Start EXERCISE MATERIAL

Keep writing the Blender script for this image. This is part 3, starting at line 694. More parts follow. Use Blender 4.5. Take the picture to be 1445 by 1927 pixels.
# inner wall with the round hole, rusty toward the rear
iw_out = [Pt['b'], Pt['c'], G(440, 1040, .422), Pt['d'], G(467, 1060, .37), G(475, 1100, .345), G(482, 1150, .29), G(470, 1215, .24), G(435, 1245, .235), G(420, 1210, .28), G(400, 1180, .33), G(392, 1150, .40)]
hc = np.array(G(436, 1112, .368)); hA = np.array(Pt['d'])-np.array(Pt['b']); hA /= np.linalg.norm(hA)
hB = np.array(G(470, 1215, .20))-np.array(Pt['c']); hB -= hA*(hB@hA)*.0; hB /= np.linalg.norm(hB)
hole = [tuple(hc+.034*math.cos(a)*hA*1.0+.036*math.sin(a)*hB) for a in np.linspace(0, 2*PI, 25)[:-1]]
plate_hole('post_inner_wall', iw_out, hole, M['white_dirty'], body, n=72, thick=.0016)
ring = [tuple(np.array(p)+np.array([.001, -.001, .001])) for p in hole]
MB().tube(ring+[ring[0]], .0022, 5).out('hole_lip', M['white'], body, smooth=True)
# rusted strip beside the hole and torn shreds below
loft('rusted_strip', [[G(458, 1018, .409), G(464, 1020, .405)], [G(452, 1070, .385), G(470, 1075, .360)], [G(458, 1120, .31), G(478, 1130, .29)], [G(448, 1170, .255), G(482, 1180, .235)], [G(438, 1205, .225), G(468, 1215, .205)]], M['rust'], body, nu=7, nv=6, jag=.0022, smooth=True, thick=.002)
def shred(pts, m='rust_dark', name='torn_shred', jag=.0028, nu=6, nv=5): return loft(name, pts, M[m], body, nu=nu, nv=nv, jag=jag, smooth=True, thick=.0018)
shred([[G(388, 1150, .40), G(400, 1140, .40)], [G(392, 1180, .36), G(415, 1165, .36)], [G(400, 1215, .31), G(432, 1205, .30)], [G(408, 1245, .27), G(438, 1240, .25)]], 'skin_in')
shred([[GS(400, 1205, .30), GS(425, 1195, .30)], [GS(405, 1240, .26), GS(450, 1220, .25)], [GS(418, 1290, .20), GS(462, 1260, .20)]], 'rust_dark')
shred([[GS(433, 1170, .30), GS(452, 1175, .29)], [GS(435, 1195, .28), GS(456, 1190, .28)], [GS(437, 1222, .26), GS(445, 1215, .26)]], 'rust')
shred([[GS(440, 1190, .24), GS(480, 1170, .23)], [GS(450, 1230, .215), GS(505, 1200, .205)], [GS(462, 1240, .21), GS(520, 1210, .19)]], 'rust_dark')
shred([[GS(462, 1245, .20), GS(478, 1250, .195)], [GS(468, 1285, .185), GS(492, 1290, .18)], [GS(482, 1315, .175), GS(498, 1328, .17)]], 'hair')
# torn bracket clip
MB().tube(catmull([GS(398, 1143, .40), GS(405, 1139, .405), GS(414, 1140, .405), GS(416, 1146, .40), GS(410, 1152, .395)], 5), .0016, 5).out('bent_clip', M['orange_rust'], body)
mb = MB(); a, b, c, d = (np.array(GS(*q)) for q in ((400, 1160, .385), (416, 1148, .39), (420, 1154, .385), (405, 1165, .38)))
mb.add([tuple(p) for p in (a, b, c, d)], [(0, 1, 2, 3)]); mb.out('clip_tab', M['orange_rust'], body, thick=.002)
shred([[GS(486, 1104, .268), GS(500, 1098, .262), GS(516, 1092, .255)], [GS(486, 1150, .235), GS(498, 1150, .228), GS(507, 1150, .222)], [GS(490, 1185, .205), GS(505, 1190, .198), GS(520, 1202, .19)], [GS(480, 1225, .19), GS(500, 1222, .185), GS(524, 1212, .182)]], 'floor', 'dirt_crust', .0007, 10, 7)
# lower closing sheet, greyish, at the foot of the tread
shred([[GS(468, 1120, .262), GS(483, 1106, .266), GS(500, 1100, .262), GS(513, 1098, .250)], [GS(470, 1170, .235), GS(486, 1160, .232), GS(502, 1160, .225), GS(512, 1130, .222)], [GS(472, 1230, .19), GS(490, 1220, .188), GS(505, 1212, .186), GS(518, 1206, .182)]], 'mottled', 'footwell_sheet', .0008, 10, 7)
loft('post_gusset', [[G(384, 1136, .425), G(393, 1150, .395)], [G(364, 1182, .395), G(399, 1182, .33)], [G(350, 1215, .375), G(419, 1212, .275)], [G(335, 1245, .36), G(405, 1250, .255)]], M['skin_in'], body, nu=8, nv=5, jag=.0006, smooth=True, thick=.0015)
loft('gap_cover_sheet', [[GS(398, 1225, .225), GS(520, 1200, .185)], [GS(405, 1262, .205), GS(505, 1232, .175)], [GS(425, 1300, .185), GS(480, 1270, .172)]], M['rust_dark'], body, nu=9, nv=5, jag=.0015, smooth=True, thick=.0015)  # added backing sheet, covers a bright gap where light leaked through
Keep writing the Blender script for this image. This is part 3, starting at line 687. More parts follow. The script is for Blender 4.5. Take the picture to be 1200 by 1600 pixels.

End EXERCISE MATERIAL

▸ SHORT EXERCISE
Repeat the data verbatim.

▸ SOLUTION FOR THIS PROBLEM
Keep writing the Blender script for this image. This is part 3, starting at line 694. More parts follow. Use Blender 4.5. Take the picture to be 1445 by 1927 pixels.
# inner wall with the round hole, rusty toward the rear
iw_out = [Pt['b'], Pt['c'], G(440, 1040, .422), Pt['d'], G(467, 1060, .37), G(475, 1100, .345), G(482, 1150, .29), G(470, 1215, .24), G(435, 1245, .235), G(420, 1210, .28), G(400, 1180, .33), G(392, 1150, .40)]
hc = np.array(G(436, 1112, .368)); hA = np.array(Pt['d'])-np.array(Pt['b']); hA /= np.linalg.norm(hA)
hB = np.array(G(470, 1215, .20))-np.array(Pt['c']); hB -= hA*(hB@hA)*.0; hB /= np.linalg.norm(hB)
hole = [tuple(hc+.034*math.cos(a)*hA*1.0+.036*math.sin(a)*hB) for a in np.linspace(0, 2*PI, 25)[:-1]]
plate_hole('post_inner_wall', iw_out, hole, M['white_dirty'], body, n=72, thick=.0016)
ring = [tuple(np.array(p)+np.array([.001, -.001, .001])) for p in hole]
MB().tube(ring+[ring[0]], .0022, 5).out('hole_lip', M['white'], body, smooth=True)
# rusted strip beside the hole and torn shreds below
loft('rusted_strip', [[G(458, 1018, .409), G(464, 1020, .405)], [G(452, 1070, .385), G(470, 1075, .360)], [G(458, 1120, .31), G(478, 1130, .29)], [G(448, 1170, .255), G(482, 1180, .235)], [G(438, 1205, .225), G(468, 1215, .205)]], M['rust'], body, nu=7, nv=6, jag=.0022, smooth=True, thick=.002)
def shred(pts, m='rust_dark', name='torn_shred', jag=.0028, nu=6, nv=5): return loft(name, pts, M[m], body, nu=nu, nv=nv, jag=jag, smooth=True, thick=.0018)
shred([[G(388, 1150, .40), G(400, 1140, .40)], [G(392, 1180, .36), G(415, 1165, .36)], [G(400, 1215, .31), G(432, 1205, .30)], [G(408, 1245, .27), G(438, 1240, .25)]], 'skin_in')
shred([[GS(400, 1205, .30), GS(425, 1195, .30)], [GS(405, 1240, .26), GS(450, 1220, .25)], [GS(418, 1290, .20), GS(462, 1260, .20)]], 'rust_dark')
shred([[GS(433, 1170, .30), GS(452, 1175, .29)], [GS(435, 1195, .28), GS(456, 1190, .28)], [GS(437, 1222, .26), GS(445, 1215, .26)]], 'rust')
shred([[GS(440, 1190, .24), GS(480, 1170, .23)], [GS(450, 1230, .215), GS(505, 1200, .205)], [GS(462, 1240, .21), GS(520, 1210, .19)]], 'rust_dark')
shred([[GS(462, 1245, .20), GS(478, 1250, .195)], [GS(468, 1285, .185), GS(492, 1290, .18)], [GS(482, 1315, .175), GS(498, 1328, .17)]], 'hair')
# torn bracket clip
MB().tube(catmull([GS(398, 1143, .40), GS(405, 1139, .405), GS(414, 1140, .405), GS(416, 1146, .40), GS(410, 1152, .395)], 5), .0016, 5).out('bent_clip', M['orange_rust'], body)
mb = MB(); a, b, c, d = (np.array(GS(*q)) for q in ((400, 1160, .385), (416, 1148, .39), (420, 1154, .385), (405, 1165, .38)))
mb.add([tuple(p) for p in (a, b, c, d)], [(0, 1, 2, 3)]); mb.out('clip_tab', M['orange_rust'], body, thick=.002)
shred([[GS(486, 1104, .268), GS(500, 1098, .262), GS(516, 1092, .255)], [GS(486, 1150, .235), GS(498, 1150, .228), GS(507, 1150, .222)], [GS(490, 1185, .205), GS(505, 1190, .198), GS(520, 1202, .19)], [GS(480, 1225, .19), GS(500, 1222, .185), GS(524, 1212, .182)]], 'floor', 'dirt_crust', .0007, 10, 7)
# lower closing sheet, greyish, at the foot of the tread
shred([[GS(468, 1120, .262), GS(483, 1106, .266), GS(500, 1100, .262), GS(513, 1098, .250)], [GS(470, 1170, .235), GS(486, 1160, .232), GS(502, 1160, .225), GS(512, 1130, .222)], [GS(472, 1230, .19), GS(490, 1220, .188), GS(505, 1212, .186), GS(518, 1206, .182)]], 'mottled', 'footwell_sheet', .0008, 10, 7)
loft('post_gusset', [[G(384, 1136, .425), G(393, 1150, .395)], [G(364, 1182, .395), G(399, 1182, .33)], [G(350, 1215, .375), G(419, 1212, .275)], [G(335, 1245, .36), G(405, 1250, .255)]], M['skin_in'], body, nu=8, nv=5, jag=.0006, smooth=True, thick=.0015)
loft('gap_cover_sheet', [[GS(398, 1225, .225), GS(520, 1200, .185)], [GS(405, 1262, .205), GS(505, 1232, .175)], [GS(425, 1300, .185), GS(480, 1270, .172)]], M['rust_dark'], body, nu=9, nv=5, jag=.0015, smooth=True, thick=.0015)  # added backing sheet, covers a bright gap where light leaked through
Keep writing the Blender script for this image. This is part 3, starting at line 687. More parts follow. The script is for Blender 4.5. Take the picture to be 1200 by 1600 pixels.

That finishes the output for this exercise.